Las estrellas miran





Una noche mi padre me llevó a ver las estrellas. Era una noche sin nubes. Fue durante uno de los apagones. Nos subimos al techo de la casa y ahí nos acostamos uno al lado del otro para contemplar el cielo. Mientras él me hacía notar que las luces artificiales impiden que observemos bien las estrellas, me señalaba el firmamento y rememoraba su niñez en el campo. Es de los recuerdos más vívidos que tengo de esos días. Y ahora, cuando lo escucho contar sus anécdotas también rememoro mi niñez a su lado, ahí en el techo helado que sentíamos a través de la ropa. Él siempre ha sido un excelente contador de historias y siempre me hace reír con la pimienta que le pone al contarlas. 

Pertenezco a una generación de hombres y de mujeres que vivió en un país en guerra.  Una guerra que no me tocó la piel, pero me llenó la ropa y el pelo con el tufo del humo. Que me llegó como una brisa caliente de un sol cercano pero oculto, como las cenizas de la zafra que el viento lleva hasta el patio de las casas. Como esa pátina de polvo de un piso encerado que se siente en la suela de los zapatos.

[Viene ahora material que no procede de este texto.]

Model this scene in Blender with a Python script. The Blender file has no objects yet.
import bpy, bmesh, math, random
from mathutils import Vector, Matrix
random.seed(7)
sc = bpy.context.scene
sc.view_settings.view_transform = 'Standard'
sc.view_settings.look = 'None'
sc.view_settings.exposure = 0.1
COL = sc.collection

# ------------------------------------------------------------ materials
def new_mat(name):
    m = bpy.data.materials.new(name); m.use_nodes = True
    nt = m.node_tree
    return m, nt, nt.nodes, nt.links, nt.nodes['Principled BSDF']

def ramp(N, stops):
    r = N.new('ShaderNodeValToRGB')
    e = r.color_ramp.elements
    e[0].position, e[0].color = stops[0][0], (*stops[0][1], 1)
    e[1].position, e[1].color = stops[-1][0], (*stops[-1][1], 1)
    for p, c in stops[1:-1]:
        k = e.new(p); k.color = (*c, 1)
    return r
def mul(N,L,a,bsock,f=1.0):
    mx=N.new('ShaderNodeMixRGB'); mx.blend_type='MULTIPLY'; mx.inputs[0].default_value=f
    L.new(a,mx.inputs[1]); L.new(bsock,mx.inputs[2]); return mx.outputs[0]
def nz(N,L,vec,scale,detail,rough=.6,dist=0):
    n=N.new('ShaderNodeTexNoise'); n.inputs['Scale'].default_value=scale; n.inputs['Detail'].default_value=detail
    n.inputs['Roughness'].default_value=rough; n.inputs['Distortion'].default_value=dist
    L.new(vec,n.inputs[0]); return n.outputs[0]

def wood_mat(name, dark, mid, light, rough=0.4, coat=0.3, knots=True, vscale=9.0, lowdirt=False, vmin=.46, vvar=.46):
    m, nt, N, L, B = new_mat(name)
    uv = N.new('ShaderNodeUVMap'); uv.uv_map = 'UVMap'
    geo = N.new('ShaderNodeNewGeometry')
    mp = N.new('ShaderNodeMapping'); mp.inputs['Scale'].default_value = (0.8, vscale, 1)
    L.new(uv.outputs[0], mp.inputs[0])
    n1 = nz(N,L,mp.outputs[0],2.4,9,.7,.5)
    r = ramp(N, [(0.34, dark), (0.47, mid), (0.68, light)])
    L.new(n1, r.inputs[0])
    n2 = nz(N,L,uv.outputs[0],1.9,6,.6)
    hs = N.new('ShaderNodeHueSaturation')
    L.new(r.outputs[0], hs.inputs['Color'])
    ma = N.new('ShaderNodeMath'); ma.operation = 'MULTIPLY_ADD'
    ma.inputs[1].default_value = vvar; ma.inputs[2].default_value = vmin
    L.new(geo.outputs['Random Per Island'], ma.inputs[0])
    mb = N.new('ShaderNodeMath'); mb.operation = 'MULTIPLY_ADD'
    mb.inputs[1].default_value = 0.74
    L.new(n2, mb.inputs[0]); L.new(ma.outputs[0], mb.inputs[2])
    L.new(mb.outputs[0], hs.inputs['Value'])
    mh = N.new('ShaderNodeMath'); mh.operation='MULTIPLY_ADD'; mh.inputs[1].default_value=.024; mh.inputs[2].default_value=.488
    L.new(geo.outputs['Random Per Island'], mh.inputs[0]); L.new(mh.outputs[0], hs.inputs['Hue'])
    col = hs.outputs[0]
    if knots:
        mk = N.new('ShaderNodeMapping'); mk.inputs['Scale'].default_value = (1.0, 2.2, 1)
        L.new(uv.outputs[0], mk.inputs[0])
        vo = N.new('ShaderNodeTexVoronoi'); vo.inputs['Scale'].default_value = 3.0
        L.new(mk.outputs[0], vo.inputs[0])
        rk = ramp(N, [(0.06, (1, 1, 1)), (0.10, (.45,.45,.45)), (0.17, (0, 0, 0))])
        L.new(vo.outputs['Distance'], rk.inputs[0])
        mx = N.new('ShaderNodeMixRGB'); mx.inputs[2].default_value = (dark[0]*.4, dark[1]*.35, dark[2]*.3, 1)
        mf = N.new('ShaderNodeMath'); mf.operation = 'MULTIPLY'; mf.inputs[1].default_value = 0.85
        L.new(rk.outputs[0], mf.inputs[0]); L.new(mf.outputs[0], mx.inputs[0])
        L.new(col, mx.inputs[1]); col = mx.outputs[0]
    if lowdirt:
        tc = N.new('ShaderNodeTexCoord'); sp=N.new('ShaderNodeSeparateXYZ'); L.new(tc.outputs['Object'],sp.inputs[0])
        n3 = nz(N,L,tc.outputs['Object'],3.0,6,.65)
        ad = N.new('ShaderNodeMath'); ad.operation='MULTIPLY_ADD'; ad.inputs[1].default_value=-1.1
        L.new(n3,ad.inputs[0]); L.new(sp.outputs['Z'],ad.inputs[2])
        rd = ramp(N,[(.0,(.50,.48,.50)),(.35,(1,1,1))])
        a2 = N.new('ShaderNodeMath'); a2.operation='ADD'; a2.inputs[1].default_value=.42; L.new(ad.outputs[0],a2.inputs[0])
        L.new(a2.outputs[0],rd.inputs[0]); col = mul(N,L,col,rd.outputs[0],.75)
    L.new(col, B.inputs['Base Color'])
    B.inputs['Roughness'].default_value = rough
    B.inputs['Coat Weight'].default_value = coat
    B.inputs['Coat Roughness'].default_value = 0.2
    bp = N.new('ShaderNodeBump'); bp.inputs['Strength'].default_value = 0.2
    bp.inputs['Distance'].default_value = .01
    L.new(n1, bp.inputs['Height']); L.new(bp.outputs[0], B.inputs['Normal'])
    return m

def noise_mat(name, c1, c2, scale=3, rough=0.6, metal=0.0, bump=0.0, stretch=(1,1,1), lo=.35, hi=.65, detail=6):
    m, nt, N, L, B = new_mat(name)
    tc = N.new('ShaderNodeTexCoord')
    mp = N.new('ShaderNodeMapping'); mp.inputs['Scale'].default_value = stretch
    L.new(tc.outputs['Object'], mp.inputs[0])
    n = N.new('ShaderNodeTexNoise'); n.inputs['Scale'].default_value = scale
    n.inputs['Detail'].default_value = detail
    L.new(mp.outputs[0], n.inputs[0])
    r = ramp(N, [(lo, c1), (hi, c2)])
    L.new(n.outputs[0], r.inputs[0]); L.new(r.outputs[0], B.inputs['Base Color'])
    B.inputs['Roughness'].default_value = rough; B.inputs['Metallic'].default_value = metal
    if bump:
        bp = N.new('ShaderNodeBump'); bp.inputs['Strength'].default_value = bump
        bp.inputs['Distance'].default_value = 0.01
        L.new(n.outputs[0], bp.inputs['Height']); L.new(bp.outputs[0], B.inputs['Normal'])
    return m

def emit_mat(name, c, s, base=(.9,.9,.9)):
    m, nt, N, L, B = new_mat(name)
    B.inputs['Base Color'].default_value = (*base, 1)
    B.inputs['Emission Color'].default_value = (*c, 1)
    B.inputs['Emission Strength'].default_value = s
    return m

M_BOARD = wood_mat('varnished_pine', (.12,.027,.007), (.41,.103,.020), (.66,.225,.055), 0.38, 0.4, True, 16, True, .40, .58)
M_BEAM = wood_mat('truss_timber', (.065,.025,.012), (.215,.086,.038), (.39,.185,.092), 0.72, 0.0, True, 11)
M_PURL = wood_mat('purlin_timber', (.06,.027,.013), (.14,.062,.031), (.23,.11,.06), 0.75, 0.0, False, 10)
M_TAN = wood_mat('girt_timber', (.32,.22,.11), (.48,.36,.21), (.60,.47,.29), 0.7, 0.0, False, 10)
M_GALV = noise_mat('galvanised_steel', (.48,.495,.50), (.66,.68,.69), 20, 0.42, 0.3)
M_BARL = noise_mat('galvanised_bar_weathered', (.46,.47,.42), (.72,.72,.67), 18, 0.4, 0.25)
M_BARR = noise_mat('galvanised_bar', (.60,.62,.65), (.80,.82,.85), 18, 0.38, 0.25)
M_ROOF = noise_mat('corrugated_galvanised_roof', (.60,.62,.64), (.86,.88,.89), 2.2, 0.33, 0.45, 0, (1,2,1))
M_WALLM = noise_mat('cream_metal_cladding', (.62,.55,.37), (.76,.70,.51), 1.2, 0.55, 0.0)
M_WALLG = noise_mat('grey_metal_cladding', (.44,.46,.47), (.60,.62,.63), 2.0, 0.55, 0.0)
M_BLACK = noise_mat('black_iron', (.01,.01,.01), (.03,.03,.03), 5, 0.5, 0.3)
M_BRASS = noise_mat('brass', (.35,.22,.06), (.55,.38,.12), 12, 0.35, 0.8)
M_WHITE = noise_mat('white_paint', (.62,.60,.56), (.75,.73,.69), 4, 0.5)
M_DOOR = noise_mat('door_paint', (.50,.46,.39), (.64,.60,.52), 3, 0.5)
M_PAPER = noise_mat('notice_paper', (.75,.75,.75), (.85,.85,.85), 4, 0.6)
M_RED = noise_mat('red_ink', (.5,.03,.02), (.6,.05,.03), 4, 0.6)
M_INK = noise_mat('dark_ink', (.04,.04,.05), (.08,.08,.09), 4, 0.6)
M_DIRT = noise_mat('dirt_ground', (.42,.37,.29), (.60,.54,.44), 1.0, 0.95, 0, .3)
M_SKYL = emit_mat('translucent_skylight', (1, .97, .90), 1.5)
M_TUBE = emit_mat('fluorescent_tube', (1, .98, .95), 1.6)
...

No me quemé ni tengo secuelas evidentes, pero las personas de mi generación tenemos una programación distinta, particular. Apreciamos el arte de conversar, pero somos un tanto introvertidos. Tenemos en una alta estima a la familia, pero no queremos tener muchos hijos. Nos conmueven e indignan los actos de injusticia, pero no cambiamos las cosas. Preferimos ser espectadores, dar limosna, ser turistas, visitantes, el vecino de alguien a quien podamos curiosear desde la sombra.  Siempre inmóviles. 

Cada uno de nosotros tiene sus propias historias del período belicoso. Algunos tenemos algún pariente que se enlistó en algún bando, o en los dos. La mayoría de esas anécdotas tienen alguna pérdida o un final desolador. Pero también las hay jocosas y conmovedoras.

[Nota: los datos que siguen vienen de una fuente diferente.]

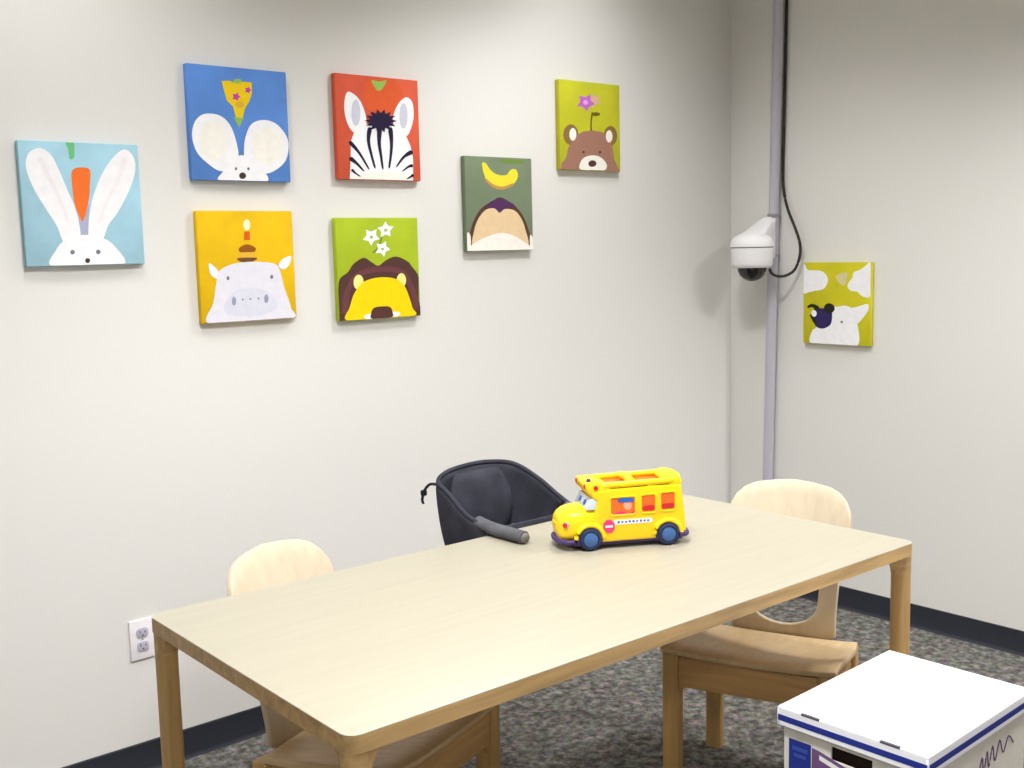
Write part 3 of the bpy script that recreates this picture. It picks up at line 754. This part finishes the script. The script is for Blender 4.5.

A mí la guerra me acercó mucho más a mi padre. No es que en esa época estuviera lejos ¡claro que no! Pero al ser miembro de una familia numerosa, la atención es casi siempre compartida y el tiempo a solas con él se vuelve un tesoro muy valioso.

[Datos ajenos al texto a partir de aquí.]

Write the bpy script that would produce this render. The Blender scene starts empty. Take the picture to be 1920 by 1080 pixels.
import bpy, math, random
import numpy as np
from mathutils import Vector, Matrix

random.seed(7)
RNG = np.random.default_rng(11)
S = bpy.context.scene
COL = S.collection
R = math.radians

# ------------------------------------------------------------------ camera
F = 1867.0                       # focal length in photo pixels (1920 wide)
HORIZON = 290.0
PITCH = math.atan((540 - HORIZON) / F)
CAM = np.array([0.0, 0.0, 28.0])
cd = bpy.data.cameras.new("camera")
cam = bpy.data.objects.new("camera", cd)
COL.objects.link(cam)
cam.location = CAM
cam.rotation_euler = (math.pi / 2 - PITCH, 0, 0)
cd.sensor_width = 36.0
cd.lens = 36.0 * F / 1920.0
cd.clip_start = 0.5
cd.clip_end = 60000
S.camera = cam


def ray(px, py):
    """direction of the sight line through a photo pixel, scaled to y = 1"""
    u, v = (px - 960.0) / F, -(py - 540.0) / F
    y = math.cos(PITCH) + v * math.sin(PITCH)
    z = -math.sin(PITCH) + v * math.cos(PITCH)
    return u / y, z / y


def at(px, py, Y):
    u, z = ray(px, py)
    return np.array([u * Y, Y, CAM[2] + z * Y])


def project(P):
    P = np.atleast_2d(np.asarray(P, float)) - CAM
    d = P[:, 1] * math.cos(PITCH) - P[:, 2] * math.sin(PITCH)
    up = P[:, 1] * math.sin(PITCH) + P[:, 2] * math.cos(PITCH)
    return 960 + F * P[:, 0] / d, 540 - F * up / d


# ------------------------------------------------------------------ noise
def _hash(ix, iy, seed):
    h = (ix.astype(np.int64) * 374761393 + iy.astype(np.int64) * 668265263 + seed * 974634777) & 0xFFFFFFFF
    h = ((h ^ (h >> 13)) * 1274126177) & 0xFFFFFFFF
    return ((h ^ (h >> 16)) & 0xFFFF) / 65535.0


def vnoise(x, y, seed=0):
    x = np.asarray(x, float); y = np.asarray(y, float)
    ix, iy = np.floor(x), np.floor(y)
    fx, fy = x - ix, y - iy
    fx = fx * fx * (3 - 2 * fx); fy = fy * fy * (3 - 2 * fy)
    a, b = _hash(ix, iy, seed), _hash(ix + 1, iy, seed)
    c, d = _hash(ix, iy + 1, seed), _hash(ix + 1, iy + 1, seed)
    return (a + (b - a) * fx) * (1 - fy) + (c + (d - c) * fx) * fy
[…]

Así que en la época de los largos apagones y del toque de queda, no quedaba más que reunirse, conversar y contar historias. La vida no era frente a una pantalla. A ninguna pantalla. De hecho, el recuerdo de mi padre representando algún cuento de Salarrué es uno de los mejores. Por aquella época, vivíamos en una zona urbana en un municipio cercano a la capital. La casa era pequeña, pero conseguimos acomodarnos bastante bien. Las noticias nos llegaban a tiempo, pero mi padre se las arregló para no contaminarnos con eso. Él es un convencido de que los niños deben ser personas felices y que sus preocupaciones sean solo las propias de la infancia.

Me gusta sentir que aunque crecí durante ese período convulso, no tengo el corazón contaminado con el rencor que pude haber tenido, si mi padre no me hubiera cambiado las noticias horribles de aquellos años, por el espectáculo de un cielo estrellado y claro.

Sigo teniendo las mismas características de la gente de mi generación. Me reconozco como alguien inmóvil y más feliz en las sombras que en algún activismo declarado. Pero tengo la firme convicción de que en mi historia particular y en la de mis hermanos, la guerra no tiene un lugar protagónico. Que nuestra niñez la recordamos como la más feliz y la más cercana a nuestro padre. De la mano de ese hombre que todavía me sostiene.